Throughout his first detention, Mohammed was given no documentation whatsoever relating to accusations, potential charges, investigations, or any evidence against him. He was unable to prepare an effective legal defence with his lawyer, with whom he only had a single opportunity to confer, in the second half of September. Aside from this one meeting, Mohammed saw his lawyer only in court; in some sessions they were not even seated together. After an initial period of detention of up to 30 days by order of State Security – acting under Article 7 of the State Security Bureau Law – responsibility for a detainee’s continued jailing shifts to the Office of Public Prosecution, which under Article 33.2 of the Code of Criminal Procedure must then make a case for continued detention before a court once every 30 days. In Mohammed’s case these court dates were treated purely as a technicality and he was granted no substantive right to contest his continued detention, as the refusal to let him meet with a lawyer shows. Mohammed was held for the initial four months of detention by the State Security Bureau, at a site within a large compound which also houses a major Ministry of Interior building (just to the east of the neighborhood known as Fereej bin Omran). In November he was transferred to another detention facility, located next to the Industrial Area bridge on Salwa road leading out of Doha. Information independently gathered by Amnesty International indicates that this is the main pre-trial detention facility in Qatar, though it does not appear in online maps. Mohammed was held there for the final month of his detention.

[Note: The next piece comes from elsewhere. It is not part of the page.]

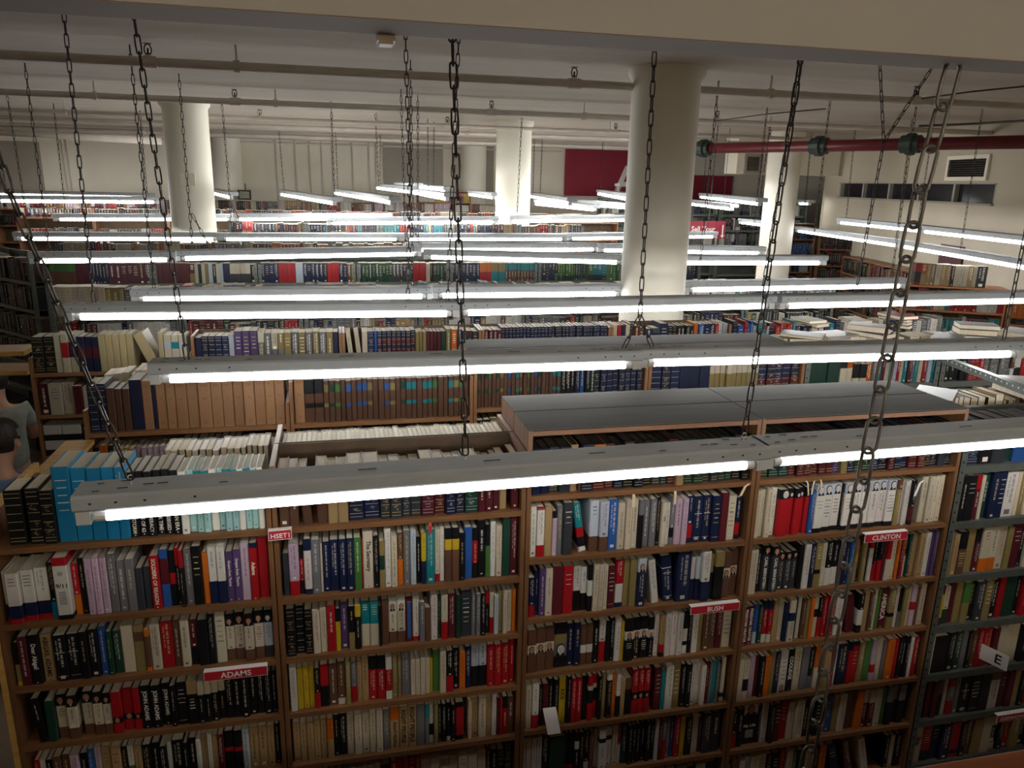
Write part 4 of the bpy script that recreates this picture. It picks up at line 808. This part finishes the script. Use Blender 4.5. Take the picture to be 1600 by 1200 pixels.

After his release he was held in Qatar under travel ban, preventing him from returning to his businesses and livelihood in the U.S. Mohammed was increasingly vocal about the travel ban, and in August 2020 Amnesty International published a statement identifying his ban as one of several arbitrary administrative punishments imposed on Qatari citizens. Over the next six weeks Mohammed cited the piece repeatedly on his Twitter account, @mohdalsulait74i. On 4 October he was detained from his home, seemingly without a warrant, and his Twitter account abruptly disappeared, though many examples of its content – such as his call for an online poll to tally of the number of Qataris under travel ban – remain preserved through the Internet Archive project. After his detention Amnesty wrote to Qatar’s National Human Rights Committee (NHRC), Office of Public Prosecution, and Government Communications Office, in an effort to clarify his fate. On 19 October NHRC replied stating that Mohammed is being detained by State Security for investigation of unspecified “State Security Crimes”. Mohammed was held incommunicado for nearly two weeks after his detention, and to date has been granted only one phone call with his family. The Working Group on Arbitrary Detention noted in its recently published report on Qatar that during its official visit to Doha in 2019 it was not permitted to visit the State Security detention center, that the law governing this agency’s power of detention grants it an exceptional and highly problematic level of discretionary power, and that “the Working Group was informed that in practice, such detention leads to very long periods of deprivation of liberty, in violation of international human rights norms.”